[Items from a data source]
"""
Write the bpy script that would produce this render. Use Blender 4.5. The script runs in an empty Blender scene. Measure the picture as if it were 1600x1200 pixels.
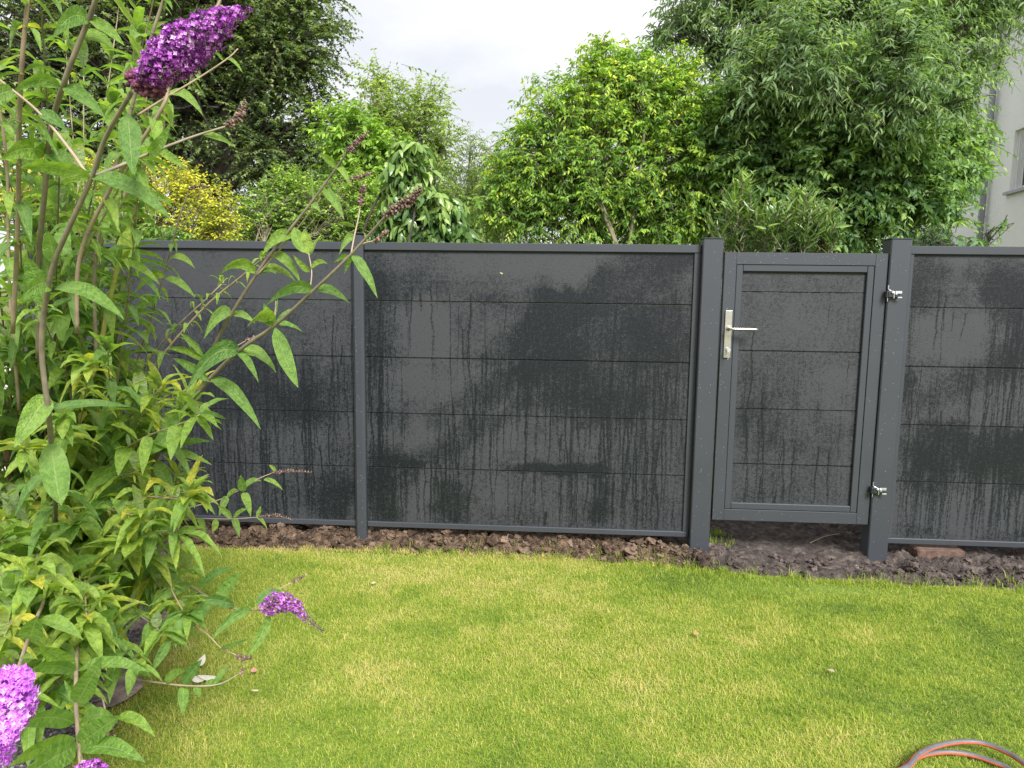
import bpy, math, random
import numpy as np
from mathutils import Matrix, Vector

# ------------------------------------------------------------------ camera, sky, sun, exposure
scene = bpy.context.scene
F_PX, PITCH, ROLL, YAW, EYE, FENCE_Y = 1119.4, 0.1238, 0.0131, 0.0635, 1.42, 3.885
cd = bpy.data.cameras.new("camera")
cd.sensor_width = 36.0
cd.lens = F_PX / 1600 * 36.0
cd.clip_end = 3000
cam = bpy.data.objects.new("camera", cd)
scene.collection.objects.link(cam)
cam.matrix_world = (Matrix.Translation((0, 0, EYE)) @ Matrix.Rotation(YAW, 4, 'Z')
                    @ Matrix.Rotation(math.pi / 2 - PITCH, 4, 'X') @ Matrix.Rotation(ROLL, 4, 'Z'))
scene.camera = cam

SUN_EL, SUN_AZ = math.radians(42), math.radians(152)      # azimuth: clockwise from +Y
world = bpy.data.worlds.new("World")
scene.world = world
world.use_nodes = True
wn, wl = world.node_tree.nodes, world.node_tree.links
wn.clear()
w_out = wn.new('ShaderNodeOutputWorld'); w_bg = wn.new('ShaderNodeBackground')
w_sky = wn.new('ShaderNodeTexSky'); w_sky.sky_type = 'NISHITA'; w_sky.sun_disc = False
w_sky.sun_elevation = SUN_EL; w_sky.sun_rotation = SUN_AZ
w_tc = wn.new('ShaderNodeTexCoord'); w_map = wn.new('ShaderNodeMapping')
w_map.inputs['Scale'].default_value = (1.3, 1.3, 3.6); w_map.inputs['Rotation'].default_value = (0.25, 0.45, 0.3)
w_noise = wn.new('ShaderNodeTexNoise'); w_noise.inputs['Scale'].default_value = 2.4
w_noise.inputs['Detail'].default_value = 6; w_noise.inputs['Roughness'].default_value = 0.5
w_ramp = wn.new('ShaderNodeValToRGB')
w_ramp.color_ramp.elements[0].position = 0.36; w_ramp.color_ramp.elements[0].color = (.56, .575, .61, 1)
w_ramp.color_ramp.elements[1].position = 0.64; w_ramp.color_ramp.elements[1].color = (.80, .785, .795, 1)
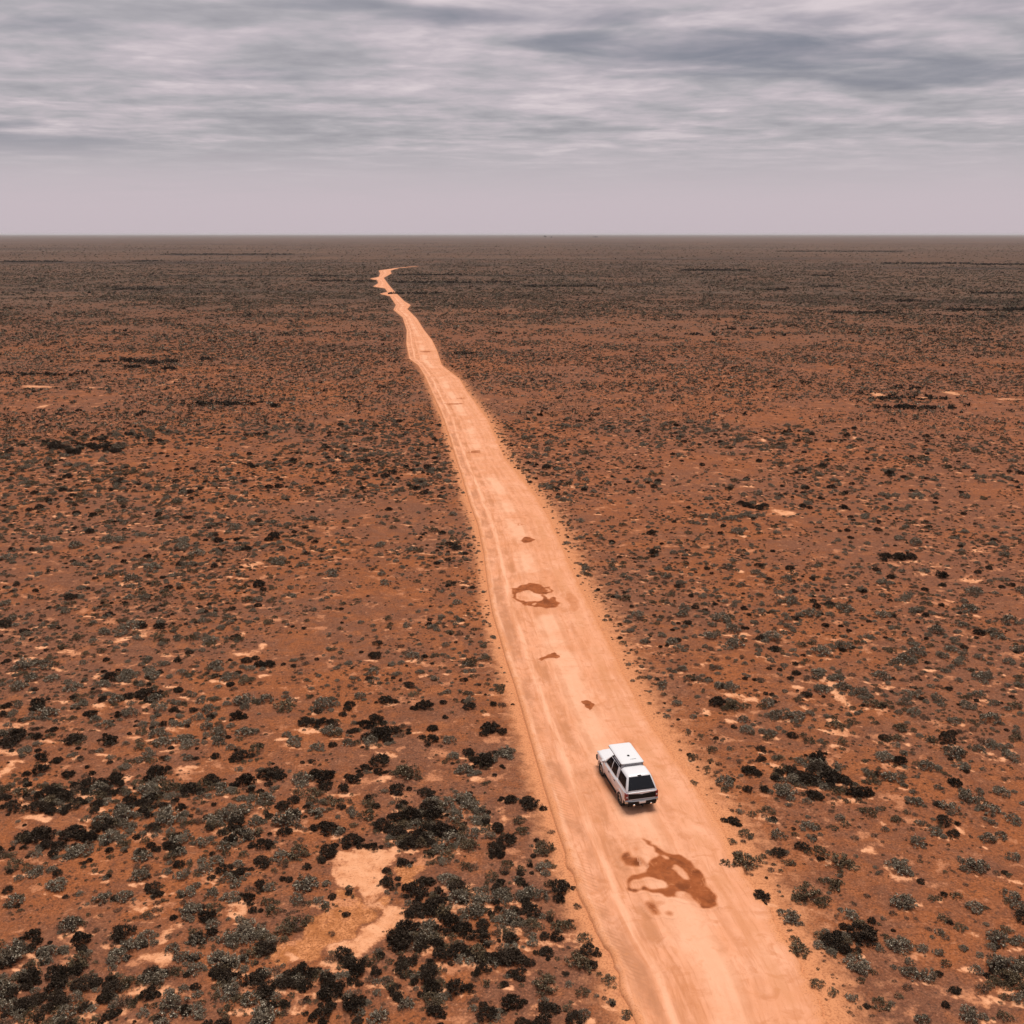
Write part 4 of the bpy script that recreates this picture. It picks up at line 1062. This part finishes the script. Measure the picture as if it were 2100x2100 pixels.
"""
**Stated task**
Reproduce the material word for word. Any pictures should be left out of the copy.

**Solution below**
Write the bpy script that would produce this render. Use Blender 4.5. The script runs in an empty Blender scene. Measure the picture as if it were 1600x1200 pixels.
import bpy, math, random
import numpy as np
from mathutils import Matrix, Vector

# ------------------------------------------------------------------ camera, sky, sun, exposure
scene = bpy.context.scene
F_PX, PITCH, ROLL, YAW, EYE, FENCE_Y = 1119.4, 0.1238, 0.0131, 0.0635, 1.42, 3.885
cd = bpy.data.cameras.new("camera")
cd.sensor_width = 36.0
cd.lens = F_PX / 1600 * 36.0
cd.clip_end = 3000
cam = bpy.data.objects.new("camera", cd)
scene.collection.objects.link(cam)
cam.matrix_world = (Matrix.Translation((0, 0, EYE)) @ Matrix.Rotation(YAW, 4, 'Z')
                    @ Matrix.Rotation(math.pi / 2 - PITCH, 4, 'X') @ Matrix.Rotation(ROLL, 4, 'Z'))
scene.camera = cam

SUN_EL, SUN_AZ = math.radians(42), math.radians(152)      # azimuth: clockwise from +Y
world = bpy.data.worlds.new("World")
scene.world = world
world.use_nodes = True
wn, wl = world.node_tree.nodes, world.node_tree.links
wn.clear()
w_out = wn.new('ShaderNodeOutputWorld'); w_bg = wn.new('ShaderNodeBackground')
w_sky = wn.new('ShaderNodeTexSky'); w_sky.sky_type = 'NISHITA'; w_sky.sun_disc = False
w_sky.sun_elevation = SUN_EL; w_sky.sun_rotation = SUN_AZ
w_tc = wn.new('ShaderNodeTexCoord'); w_map = wn.new('ShaderNodeMapping')
w_map.inputs['Scale'].default_value = (1.3, 1.3, 3.6); w_map.inputs['Rotation'].default_value = (0.25, 0.45, 0.3)
w_noise = wn.new('ShaderNodeTexNoise'); w_noise.inputs['Scale'].default_value = 2.4
w_noise.inputs['Detail'].default_value = 6; w_noise.inputs['Roughness'].default_value = 0.5
w_ramp = wn.new('ShaderNodeValToRGB')
w_ramp.color_ramp.elements[0].position = 0.36; w_ramp.color_ramp.elements[0].color = (.56, .575, .61, 1)
w_ramp.color_ramp.elements[1].position = 0.64; w_ramp.color_ramp.elements[1].color = (.80, .785, .795, 1)
Write part 4 of the bpy script that recreates this picture. It picks up at line 1062. This part finishes the script. Measure the picture as if it were 2100x2100 pixels.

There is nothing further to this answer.